Friday, February 9

How To:

How to have a really quality pity party...

Step 1) Don't invite anyone. Not only do you not want witnesses, but you also don't want the possibility of having someone cheer you up. That is NOT the point of a pity party. Unplug your phone, too. There's nothing like being interrupted by Mom in the middle of a really good pout.
Step 2) Pick a good day for your party-- like Mother's Day if you don't have kids, or Earth Day if you live in a big stinky city... I picked early February because I'm single, not currently dating anyone, and those damn pink-and-red displays are EVERY-FUGGING-WHERE!!
Step 3) Stop at the store on your way home from work on the day of the party. If you've had a really shittastrophic day at work, and are coming home later than usual, so much the better. While at the store, assume an expression that says, "If you bother me, I will hurt you, and then I will cry." Try to look as wan as possible while wandering aimlessly through the store.

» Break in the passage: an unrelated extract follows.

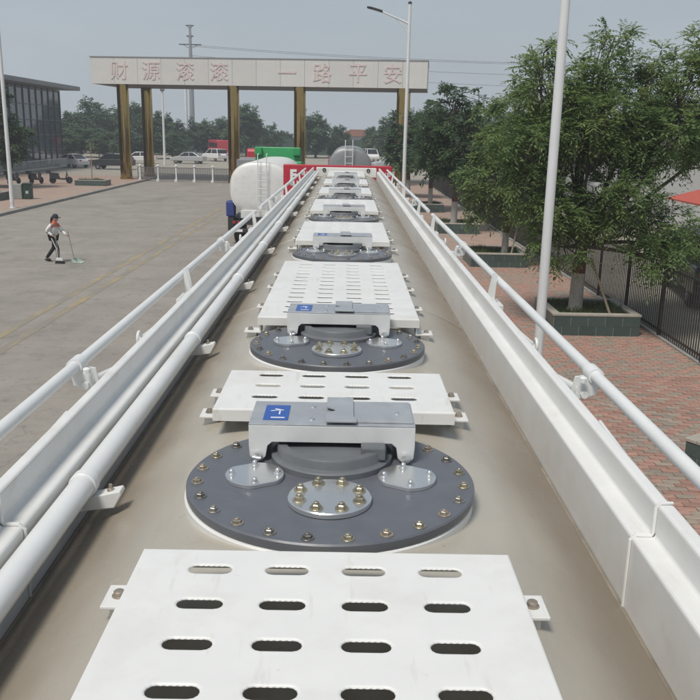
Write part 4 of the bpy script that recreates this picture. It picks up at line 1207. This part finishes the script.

It helps if you forget to grab a cart, too. Grab whatever you think will make you feel better, and don't forget the magazine aisle, the jewelry counter, the fuzzy PJ's, the freezer section, the candy aisles, the wine and beer section, the specialty cheeses, something really garlicky, and the food. Allow yourself to feel even more depressed by the gargantuan bill at the cash register-- you just blew half your rent money, isn't that great!
Step 4) Make sure you haven't gotten enough sleep for several nights in a row. This adds to the drama and anxiety necessary for a truly successful pity party. Personally, I just worked a ten hour day (plus an hour's drive time on each end), I smell and feel like melon-orange baby poo-- there may even be some on my socks, and I haven't slept more than five or six hours a night for about two weeks now, courtesy of my delightful little kitty cat, who thinks 4am is WAY too late for anyone to be in bed-- especially when they could be petting her! (And she has been ignoring my usual methods of saying "no" between the hours of 2-5am... like throwing shoes and yelling unintelligibly.)
Step 5) When you get home, put on a sexy top-- preferably with a pithy saying on it, and then pull your hair back in one of those clips that leaves lots of weird strands sticking up at the back of your head, and straggling oily wisps sticking to your forehead. That way, when you catch sight of yourself in the mirror, you can feel both depressed that you can look that good and still not be getting any and, conversely, be depressed at how un-sexy you look even when you 'try.' Remember, you still smell like baby poo anyway. (My sexy tank top says "ALLRIGHTYTHEN" on it, and has lace straps.)
Step 6) Finally, put the most corny romance movie you can get your hands on in your DVD player, and crank up the volume. Maybe, if you're lucky, your cute young neighbors will be so annoyed by this that they will actually knock on your door to ask you to turn down that DRIVEL... and will thus get to see (and smell) you in all your self-pitying glory, and start to giggle uncontrollably. Wouldn't that just make your day complete?!

Any Questions?
STOP BOTHERING ME!! Just stand still for a minute while I cock my fist... and grab a kleenex... sniff....sniff... You ASSOLE! Who invited you, anyway?! (Thanks, I actually feel much better now.)

1 comment:

Unknown said...

You have raised the pity party to an art form. I'm taking notes.